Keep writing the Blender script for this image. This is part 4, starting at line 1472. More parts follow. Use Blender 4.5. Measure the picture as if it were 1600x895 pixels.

...

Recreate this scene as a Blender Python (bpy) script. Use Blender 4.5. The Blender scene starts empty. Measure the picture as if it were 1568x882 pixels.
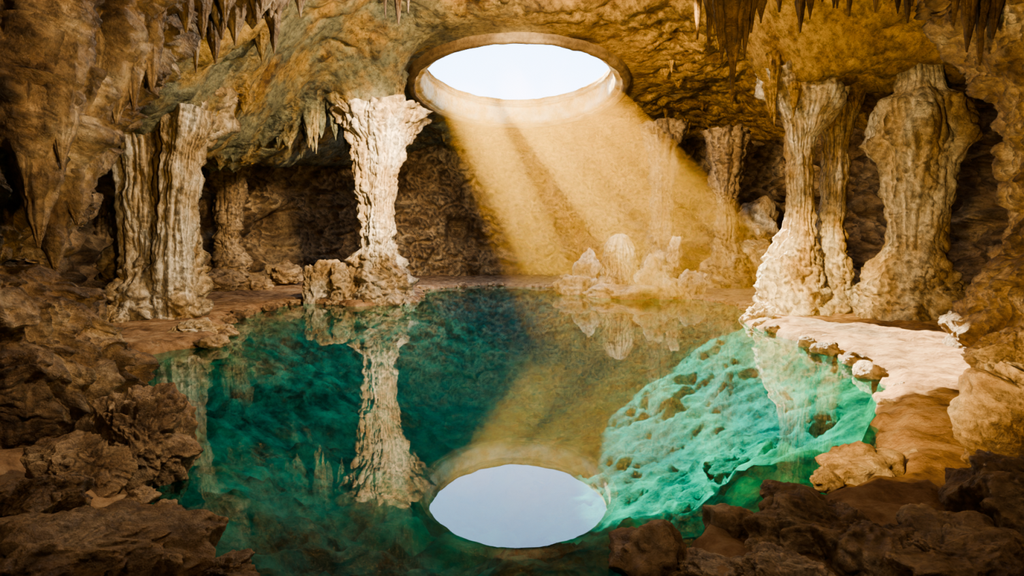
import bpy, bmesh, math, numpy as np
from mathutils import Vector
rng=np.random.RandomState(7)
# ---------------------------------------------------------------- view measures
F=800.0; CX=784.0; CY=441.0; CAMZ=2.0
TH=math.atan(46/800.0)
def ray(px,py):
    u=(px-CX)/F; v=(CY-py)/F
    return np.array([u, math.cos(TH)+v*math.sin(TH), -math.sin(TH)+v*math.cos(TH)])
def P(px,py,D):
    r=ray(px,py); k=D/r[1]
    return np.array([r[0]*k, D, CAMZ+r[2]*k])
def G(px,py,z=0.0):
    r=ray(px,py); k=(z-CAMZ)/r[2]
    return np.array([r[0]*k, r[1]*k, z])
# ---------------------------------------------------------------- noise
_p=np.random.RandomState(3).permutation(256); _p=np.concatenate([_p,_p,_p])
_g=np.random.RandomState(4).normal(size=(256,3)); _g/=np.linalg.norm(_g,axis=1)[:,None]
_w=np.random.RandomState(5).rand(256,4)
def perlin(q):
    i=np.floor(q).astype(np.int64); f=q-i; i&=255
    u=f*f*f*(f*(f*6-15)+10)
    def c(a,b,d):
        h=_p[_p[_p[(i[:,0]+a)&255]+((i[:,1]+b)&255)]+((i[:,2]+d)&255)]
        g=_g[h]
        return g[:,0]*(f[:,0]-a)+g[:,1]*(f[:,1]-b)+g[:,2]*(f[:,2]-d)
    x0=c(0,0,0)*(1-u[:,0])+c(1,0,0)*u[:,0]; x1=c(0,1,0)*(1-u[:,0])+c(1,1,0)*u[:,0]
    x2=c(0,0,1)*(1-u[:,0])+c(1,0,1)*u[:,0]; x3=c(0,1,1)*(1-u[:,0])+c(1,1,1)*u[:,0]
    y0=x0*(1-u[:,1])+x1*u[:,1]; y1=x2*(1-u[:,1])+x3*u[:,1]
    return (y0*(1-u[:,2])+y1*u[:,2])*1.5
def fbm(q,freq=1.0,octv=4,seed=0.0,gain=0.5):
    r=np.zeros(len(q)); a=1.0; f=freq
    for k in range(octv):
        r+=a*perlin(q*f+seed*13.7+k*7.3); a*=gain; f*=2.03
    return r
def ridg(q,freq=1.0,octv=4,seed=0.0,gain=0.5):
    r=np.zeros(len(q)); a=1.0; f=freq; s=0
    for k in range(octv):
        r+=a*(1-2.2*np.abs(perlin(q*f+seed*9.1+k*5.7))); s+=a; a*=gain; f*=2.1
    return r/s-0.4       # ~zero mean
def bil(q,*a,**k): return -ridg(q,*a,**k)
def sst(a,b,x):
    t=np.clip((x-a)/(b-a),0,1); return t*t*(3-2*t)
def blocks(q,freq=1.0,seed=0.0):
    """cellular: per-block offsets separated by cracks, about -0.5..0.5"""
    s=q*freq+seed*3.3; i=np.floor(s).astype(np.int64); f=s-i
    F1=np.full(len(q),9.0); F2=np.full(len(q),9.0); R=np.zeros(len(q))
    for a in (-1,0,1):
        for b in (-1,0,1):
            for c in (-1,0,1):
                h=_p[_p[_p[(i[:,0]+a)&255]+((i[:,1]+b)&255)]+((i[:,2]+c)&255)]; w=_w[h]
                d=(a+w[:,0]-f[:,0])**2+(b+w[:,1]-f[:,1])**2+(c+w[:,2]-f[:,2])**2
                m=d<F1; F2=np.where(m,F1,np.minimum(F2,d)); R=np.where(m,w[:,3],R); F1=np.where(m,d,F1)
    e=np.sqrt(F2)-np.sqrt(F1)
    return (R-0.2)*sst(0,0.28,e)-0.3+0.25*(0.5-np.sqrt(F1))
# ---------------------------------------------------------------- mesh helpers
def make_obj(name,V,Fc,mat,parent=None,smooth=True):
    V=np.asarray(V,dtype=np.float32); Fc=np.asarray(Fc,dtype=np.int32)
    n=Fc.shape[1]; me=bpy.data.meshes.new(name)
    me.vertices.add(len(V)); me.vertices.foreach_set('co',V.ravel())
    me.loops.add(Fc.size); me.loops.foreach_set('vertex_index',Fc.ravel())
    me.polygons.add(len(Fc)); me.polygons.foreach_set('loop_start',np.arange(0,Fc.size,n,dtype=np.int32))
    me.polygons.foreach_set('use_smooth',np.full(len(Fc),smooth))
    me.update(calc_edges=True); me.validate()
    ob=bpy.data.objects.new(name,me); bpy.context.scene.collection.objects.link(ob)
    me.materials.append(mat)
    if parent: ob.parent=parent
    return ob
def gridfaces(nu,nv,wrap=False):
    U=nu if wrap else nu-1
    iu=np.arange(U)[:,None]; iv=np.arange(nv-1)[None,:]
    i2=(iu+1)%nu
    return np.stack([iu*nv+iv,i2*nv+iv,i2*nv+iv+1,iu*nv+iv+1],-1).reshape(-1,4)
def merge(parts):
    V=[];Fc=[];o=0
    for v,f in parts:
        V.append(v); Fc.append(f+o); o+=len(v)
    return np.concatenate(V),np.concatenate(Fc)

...

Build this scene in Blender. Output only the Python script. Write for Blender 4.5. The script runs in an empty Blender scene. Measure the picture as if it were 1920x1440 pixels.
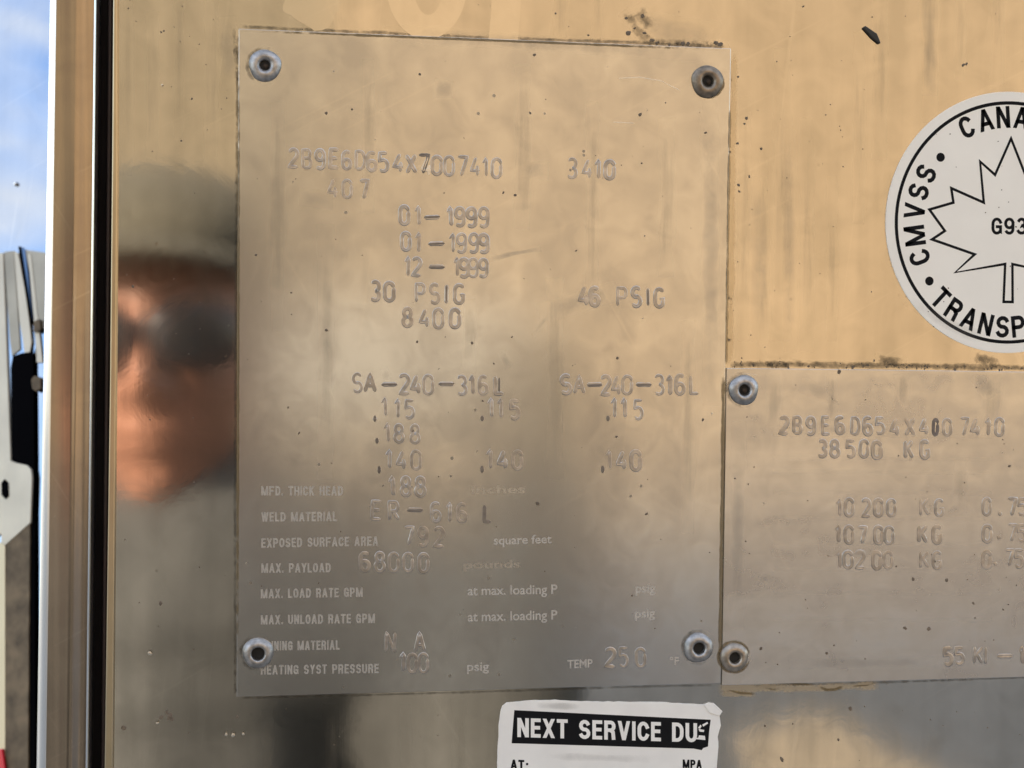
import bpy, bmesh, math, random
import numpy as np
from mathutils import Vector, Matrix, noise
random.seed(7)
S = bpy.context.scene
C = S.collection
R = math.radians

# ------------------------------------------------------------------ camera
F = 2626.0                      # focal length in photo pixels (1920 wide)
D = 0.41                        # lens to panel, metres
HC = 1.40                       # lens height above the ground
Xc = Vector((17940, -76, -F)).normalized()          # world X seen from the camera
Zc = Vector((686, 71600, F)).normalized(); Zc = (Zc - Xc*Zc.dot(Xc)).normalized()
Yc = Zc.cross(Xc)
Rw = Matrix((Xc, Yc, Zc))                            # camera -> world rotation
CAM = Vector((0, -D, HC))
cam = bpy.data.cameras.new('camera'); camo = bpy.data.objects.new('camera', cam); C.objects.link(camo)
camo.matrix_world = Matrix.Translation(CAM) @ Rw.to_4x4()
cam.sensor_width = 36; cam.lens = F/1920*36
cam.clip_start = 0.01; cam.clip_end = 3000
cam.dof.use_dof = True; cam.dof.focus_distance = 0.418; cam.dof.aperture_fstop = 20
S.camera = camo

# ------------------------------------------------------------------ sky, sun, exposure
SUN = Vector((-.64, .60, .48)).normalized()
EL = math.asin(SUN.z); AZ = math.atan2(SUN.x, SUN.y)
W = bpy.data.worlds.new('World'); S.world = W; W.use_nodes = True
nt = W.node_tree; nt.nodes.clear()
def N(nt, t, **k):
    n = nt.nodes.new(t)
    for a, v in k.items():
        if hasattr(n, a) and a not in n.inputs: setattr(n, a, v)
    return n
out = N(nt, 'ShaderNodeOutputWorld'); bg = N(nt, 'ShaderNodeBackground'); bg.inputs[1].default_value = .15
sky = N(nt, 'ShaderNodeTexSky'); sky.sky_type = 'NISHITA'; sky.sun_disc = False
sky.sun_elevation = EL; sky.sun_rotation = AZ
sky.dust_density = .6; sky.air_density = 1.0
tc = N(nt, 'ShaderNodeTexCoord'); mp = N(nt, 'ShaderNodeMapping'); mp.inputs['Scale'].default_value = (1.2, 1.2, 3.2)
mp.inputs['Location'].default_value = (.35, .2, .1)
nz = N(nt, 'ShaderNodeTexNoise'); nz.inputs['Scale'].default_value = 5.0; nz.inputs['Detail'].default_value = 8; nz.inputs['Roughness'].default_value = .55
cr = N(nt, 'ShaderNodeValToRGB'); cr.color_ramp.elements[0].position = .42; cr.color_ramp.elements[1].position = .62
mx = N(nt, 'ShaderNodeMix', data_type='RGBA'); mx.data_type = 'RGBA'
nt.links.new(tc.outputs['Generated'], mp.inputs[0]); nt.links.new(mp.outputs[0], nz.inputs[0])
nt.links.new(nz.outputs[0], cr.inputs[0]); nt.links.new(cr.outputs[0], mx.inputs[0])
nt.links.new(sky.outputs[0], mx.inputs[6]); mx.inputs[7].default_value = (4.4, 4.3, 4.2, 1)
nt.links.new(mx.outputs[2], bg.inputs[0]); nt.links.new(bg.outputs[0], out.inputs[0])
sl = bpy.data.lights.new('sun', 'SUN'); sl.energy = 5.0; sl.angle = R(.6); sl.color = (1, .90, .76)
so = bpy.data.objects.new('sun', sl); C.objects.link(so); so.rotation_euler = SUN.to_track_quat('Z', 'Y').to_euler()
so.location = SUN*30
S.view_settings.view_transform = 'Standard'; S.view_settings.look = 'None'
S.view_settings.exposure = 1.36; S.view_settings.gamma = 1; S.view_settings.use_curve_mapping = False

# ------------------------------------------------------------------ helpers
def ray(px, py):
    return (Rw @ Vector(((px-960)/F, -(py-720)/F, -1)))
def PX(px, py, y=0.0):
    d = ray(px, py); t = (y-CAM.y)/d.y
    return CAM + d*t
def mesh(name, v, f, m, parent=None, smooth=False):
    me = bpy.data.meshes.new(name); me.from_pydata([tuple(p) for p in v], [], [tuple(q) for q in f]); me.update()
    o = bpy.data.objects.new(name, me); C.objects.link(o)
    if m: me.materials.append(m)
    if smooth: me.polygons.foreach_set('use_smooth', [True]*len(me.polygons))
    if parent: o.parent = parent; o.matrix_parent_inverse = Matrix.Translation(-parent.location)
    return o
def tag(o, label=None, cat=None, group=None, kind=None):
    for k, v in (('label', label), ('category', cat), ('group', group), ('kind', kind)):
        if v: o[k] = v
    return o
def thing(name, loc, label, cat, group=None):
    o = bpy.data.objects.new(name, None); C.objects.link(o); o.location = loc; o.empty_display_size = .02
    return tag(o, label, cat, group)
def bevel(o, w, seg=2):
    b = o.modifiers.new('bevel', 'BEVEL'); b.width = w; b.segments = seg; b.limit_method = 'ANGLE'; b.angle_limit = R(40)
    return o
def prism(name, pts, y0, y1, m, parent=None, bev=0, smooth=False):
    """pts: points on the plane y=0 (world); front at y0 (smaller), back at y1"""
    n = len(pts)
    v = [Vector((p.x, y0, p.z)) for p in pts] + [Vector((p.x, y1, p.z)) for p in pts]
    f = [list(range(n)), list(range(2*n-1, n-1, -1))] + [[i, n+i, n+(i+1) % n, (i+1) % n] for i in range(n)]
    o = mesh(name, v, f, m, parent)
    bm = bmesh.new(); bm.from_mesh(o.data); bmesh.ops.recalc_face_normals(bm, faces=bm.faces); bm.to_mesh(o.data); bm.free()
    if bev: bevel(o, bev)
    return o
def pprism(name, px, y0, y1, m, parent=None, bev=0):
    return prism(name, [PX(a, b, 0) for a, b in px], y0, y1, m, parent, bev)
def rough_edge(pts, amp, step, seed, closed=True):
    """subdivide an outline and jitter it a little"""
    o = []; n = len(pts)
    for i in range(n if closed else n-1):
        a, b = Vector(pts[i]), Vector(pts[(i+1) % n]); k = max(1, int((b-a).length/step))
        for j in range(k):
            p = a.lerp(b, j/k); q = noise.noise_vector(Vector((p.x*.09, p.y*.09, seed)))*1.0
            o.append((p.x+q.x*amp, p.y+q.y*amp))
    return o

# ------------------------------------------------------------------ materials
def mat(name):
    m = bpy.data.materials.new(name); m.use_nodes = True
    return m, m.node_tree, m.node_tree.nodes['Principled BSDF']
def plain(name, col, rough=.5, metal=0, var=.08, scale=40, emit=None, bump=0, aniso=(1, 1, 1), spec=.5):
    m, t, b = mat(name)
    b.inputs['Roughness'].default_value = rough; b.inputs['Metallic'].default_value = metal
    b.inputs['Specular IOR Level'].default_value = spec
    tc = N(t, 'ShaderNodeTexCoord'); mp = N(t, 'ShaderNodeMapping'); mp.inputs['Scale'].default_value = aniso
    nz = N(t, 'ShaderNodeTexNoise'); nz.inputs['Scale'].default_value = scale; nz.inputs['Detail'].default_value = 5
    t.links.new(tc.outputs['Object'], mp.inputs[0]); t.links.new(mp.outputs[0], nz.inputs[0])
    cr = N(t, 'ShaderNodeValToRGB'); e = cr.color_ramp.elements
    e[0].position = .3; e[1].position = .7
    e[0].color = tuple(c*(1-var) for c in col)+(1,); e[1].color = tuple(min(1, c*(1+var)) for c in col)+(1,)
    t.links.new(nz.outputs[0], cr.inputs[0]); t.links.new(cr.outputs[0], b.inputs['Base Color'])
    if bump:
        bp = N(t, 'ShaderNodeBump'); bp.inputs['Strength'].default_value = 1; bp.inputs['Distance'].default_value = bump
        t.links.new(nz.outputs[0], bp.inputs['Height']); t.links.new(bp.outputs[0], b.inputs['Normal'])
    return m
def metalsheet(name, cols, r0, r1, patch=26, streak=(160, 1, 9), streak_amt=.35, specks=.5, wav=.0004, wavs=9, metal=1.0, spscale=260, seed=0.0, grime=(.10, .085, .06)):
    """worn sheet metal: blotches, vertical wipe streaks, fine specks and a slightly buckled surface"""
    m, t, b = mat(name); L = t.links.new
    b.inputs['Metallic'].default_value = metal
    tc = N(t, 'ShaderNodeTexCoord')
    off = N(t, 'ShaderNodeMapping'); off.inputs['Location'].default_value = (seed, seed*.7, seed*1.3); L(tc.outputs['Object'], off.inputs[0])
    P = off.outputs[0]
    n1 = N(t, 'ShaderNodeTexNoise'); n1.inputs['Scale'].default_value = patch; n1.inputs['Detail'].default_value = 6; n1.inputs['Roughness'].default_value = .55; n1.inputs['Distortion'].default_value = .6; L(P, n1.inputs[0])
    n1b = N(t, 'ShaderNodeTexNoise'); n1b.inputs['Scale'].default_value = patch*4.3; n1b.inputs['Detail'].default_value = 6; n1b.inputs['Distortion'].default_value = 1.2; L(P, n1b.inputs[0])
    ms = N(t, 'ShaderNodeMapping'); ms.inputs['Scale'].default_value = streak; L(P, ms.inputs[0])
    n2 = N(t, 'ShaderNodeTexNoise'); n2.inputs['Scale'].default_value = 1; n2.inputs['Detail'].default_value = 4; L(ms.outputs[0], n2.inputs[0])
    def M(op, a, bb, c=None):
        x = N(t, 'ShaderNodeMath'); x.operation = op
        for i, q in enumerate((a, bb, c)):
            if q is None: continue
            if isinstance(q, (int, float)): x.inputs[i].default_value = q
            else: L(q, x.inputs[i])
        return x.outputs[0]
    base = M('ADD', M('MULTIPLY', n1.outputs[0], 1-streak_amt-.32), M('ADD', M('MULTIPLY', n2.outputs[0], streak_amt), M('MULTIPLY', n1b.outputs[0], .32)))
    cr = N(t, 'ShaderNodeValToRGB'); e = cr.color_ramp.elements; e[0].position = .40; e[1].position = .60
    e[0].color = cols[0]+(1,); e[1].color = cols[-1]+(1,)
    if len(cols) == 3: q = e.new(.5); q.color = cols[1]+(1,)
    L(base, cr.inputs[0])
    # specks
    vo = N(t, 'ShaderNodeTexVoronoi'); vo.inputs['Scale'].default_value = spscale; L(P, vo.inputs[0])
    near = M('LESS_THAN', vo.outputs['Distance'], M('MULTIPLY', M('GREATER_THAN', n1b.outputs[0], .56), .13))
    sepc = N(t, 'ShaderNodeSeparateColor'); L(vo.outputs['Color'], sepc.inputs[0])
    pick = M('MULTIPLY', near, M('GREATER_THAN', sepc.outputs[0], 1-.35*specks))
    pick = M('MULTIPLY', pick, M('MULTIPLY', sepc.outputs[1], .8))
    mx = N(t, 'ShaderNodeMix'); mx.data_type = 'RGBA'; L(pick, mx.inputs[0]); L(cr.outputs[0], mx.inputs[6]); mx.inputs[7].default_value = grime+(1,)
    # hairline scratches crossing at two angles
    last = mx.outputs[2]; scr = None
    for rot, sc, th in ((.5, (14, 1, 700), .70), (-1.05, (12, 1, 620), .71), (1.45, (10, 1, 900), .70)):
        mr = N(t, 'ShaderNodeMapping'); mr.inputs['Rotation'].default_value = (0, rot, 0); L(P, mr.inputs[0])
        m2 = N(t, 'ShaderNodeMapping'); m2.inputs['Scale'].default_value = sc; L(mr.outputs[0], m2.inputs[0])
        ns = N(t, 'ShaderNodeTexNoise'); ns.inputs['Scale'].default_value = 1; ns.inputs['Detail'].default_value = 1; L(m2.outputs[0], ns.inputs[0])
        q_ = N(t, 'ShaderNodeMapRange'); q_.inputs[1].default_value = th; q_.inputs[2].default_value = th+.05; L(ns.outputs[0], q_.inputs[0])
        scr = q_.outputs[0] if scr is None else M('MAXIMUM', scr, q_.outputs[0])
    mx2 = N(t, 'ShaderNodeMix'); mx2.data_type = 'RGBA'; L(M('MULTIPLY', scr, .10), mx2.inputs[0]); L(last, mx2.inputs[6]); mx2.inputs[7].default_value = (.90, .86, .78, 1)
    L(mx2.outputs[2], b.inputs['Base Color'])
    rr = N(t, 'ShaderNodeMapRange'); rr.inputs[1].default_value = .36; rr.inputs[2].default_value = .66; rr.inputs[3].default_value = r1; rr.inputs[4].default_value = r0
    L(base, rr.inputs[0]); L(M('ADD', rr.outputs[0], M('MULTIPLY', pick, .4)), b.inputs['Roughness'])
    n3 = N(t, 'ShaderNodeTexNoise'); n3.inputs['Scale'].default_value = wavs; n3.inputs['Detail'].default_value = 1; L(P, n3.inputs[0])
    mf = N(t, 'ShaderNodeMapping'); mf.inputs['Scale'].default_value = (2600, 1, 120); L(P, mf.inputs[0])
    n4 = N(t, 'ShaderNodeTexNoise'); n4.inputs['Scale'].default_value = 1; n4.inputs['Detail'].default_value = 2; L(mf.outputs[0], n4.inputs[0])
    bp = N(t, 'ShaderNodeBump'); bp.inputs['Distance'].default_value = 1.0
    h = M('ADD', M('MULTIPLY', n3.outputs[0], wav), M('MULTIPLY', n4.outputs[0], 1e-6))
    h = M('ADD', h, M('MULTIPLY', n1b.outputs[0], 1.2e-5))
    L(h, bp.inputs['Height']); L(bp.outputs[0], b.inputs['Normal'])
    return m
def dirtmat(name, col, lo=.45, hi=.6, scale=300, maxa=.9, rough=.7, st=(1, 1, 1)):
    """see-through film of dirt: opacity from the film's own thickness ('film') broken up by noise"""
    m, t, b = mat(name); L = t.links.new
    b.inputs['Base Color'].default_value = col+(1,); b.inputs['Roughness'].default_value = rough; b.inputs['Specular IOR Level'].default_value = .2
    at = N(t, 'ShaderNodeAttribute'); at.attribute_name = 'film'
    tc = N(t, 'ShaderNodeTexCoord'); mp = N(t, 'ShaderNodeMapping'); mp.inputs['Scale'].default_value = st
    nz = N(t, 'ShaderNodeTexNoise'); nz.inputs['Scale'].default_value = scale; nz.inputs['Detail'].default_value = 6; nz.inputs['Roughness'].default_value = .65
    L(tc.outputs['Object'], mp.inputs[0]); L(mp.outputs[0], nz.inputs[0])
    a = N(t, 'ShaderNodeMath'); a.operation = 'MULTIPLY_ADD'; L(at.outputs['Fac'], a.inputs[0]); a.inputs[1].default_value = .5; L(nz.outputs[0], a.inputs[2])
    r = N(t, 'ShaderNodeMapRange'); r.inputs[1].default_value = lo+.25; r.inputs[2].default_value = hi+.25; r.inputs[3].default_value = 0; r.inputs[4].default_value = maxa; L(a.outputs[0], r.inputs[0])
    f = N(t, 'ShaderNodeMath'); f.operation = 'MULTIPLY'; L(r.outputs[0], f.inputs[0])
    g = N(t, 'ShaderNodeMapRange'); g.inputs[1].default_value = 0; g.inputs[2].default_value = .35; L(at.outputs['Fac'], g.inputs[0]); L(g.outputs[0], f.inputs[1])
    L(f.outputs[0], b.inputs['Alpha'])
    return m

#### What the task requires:
In the listing above, find the line containing "Build this scene" and the line containing "R = math.radians". Reproduce those lines and all between them exactly, with no pictures and nothing more.

#### Task response:
Build this scene in Blender. Output only the Python script. Write for Blender 4.5. The script runs in an empty Blender scene. Measure the picture as if it were 1920x1440 pixels.
import bpy, bmesh, math, random
import numpy as np
from mathutils import Vector, Matrix, noise
random.seed(7)
S = bpy.context.scene
C = S.collection
R = math.radians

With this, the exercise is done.